La sola ipotesi che Teheran arrivi a dotarsi di armi atomiche suscita crescenti ansietà, proprio mentre la mezzaluna della teocrazia iranica è rivolta verso l'Iraq sciita.
Si teme una destabilizzante capacità intimidatoria nella regione del Golfo e oltre, secondo differenti scenari. Come avvertono alcuni osservatori, lo shock potrebbe indurre Sharon a tentare « incursioni precauzionali » dei suoi aerei bunker buster sui reattori di Bushehr o Arak. Già nel 1981 gli F 16 israeliani demolirono il reattore di Saddam Hussein a Osirak, presso Bagdad. Ora, una simile impresa potrebbe comportare pericoli non calcolabili. Fra l'altro, da un anno l'Iran vanta di poter lanciare « a scopo difensivo » missili Shahab 3, con raggio di 1.300 chilometri.

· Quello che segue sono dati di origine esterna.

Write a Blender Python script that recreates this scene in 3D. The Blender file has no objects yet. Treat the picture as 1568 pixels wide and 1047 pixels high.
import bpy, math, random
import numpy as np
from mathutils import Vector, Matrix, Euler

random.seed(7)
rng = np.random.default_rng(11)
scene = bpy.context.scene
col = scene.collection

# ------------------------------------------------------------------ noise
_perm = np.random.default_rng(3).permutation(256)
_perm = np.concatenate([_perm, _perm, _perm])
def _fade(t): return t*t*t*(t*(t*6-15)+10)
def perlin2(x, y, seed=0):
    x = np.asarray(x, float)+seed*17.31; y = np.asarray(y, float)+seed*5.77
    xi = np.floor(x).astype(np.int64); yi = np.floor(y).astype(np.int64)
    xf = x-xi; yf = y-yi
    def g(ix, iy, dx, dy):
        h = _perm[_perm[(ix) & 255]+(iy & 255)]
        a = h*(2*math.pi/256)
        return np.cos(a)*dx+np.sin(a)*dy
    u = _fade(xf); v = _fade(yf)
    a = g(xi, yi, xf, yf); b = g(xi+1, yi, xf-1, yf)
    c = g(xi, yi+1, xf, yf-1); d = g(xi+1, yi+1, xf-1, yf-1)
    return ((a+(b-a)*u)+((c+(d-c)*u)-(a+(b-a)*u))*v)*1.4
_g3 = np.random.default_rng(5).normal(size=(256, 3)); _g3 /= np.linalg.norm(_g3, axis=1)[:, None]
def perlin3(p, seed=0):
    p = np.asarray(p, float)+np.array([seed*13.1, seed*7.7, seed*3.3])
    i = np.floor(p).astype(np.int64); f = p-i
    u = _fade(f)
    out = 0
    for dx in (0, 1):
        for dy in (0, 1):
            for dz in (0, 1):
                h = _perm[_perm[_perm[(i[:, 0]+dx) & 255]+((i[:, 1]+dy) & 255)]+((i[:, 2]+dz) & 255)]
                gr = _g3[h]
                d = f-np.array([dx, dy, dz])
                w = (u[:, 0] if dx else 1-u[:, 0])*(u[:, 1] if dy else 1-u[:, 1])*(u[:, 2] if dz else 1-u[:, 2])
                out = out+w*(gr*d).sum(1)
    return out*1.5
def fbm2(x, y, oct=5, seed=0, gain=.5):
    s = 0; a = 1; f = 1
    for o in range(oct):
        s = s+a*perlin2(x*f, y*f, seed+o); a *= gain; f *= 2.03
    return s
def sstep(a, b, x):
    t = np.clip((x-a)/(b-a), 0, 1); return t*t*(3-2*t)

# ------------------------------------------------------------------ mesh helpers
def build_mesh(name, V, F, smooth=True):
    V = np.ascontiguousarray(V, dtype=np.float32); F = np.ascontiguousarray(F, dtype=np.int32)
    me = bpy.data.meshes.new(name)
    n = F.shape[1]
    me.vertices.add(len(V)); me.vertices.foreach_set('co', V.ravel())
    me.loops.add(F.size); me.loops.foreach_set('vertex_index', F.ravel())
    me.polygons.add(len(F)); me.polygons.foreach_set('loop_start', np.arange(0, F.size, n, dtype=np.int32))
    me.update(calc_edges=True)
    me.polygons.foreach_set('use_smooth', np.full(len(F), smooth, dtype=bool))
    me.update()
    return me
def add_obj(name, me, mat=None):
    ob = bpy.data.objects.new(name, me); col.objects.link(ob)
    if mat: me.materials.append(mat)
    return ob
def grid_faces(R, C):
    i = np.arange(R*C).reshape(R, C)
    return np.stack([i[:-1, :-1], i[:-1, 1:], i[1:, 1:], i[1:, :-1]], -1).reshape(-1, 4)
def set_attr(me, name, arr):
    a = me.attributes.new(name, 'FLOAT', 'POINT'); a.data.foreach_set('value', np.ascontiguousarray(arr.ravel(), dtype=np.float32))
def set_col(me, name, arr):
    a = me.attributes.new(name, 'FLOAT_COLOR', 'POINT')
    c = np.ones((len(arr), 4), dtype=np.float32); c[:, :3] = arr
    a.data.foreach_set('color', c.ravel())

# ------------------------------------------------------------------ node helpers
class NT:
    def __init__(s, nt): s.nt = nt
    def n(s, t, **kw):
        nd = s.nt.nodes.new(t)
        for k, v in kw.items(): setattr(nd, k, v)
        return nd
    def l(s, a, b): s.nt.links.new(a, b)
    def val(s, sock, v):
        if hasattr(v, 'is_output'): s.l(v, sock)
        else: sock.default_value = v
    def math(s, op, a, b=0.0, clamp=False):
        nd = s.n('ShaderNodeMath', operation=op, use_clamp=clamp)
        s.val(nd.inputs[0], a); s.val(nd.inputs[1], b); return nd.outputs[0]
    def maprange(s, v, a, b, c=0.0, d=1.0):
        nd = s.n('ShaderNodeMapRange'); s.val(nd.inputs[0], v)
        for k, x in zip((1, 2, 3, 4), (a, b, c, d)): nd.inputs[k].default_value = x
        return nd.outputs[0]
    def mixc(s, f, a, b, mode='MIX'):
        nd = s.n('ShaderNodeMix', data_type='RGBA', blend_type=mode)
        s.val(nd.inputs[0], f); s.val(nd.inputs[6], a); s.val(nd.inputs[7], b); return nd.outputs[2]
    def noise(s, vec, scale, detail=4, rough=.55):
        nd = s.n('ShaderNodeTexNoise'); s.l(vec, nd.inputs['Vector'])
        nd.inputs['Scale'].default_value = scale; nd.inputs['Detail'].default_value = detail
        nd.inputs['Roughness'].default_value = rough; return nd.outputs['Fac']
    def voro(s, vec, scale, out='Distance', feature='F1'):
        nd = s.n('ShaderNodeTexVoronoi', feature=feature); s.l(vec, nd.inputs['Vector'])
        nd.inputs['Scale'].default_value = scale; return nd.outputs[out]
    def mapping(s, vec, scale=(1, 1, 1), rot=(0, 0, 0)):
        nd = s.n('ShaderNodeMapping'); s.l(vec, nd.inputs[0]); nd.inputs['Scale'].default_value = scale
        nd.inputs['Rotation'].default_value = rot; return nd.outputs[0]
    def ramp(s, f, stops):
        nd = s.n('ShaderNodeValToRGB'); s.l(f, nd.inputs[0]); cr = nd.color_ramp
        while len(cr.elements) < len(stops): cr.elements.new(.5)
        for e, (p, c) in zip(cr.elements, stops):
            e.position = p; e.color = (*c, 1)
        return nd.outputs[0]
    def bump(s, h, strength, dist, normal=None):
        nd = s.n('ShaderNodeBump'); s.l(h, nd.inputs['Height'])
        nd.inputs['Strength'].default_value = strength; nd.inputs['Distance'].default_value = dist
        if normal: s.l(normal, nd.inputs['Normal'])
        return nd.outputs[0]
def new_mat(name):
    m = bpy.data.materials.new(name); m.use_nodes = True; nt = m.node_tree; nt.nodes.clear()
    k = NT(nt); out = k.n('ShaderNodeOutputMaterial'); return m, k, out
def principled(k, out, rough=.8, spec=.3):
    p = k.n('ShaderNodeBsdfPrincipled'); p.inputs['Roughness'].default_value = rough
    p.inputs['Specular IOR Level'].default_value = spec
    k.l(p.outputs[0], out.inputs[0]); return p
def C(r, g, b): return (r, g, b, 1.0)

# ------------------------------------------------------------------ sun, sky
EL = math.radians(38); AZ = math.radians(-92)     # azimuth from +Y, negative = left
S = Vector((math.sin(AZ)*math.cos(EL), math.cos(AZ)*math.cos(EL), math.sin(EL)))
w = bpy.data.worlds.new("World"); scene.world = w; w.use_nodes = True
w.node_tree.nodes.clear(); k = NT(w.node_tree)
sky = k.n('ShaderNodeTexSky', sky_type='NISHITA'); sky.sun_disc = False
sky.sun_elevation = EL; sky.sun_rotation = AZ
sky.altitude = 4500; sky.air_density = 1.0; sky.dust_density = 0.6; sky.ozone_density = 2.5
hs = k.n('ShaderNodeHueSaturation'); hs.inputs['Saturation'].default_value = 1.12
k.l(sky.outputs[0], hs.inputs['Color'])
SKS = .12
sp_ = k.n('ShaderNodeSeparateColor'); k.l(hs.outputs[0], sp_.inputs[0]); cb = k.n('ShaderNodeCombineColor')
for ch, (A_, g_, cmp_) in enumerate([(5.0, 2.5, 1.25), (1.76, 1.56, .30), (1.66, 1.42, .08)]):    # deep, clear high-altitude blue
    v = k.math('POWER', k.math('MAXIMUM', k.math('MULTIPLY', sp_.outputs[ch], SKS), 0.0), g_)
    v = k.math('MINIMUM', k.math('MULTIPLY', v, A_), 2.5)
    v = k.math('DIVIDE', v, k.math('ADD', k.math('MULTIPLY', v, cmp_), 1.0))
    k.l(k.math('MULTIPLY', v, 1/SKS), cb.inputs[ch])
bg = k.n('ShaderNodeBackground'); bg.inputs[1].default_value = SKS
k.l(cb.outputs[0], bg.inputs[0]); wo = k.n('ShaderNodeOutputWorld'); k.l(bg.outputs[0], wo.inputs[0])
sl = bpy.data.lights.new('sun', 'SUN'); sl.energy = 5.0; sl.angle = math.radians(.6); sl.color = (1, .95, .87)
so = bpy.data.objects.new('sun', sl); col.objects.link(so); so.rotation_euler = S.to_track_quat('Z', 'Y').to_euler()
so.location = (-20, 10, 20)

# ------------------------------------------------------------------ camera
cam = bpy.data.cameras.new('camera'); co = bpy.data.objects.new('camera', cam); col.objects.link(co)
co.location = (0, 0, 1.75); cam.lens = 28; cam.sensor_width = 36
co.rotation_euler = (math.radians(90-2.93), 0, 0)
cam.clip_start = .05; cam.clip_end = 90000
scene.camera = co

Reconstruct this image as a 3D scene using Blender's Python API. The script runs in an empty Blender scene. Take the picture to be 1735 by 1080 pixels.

Non è logico, certo, supporre che a Teheran sia congetturabile un conflitto atomico. Anche i governi più temerari, dopo tutto, sanno che in una sfida nucleare i loro territori sarebbero esposti a rappresaglie fino alla totale distruzione. All'apparenza, per ora il maggiore pericolo è la possibilità che la proliferazione atomica dell' Iran favorisca l'accesso del terrorismo islamico a ordigni micidiali. La nebulosa della Jihad è dovunque, non ha un territorio né uno Stato vulnerabile alle rappresaglie, opera già sui mercati clandestini di materiali fissili o congegni radioattivi alla ricerca minima d'una bomba rudimentale. Lo stesso Bin Laden, più volte, ha proclamato che procurarsi armi nucleari « è un obbligo per i musulmani » .
Vale la pena di ricordare che uno dei due candidati alla presidenza dell'Iran, Rafsanjani (che non è il peggiore, sebbene non ci sentiremmo nemmeno di definirlo il "migliore") nel 2000 ha pubblicamente discusso della "razionalità" di una guerra atomica nella quale morirebebro cinque milioni di israeliani a "al massimo" 15 milioni di musulmani, una perdita da lui giudicata "tollerabile".

Sembra che, in realtà, il rischio di un'arma atomica iraniana non sia connessa solo al terrorismo.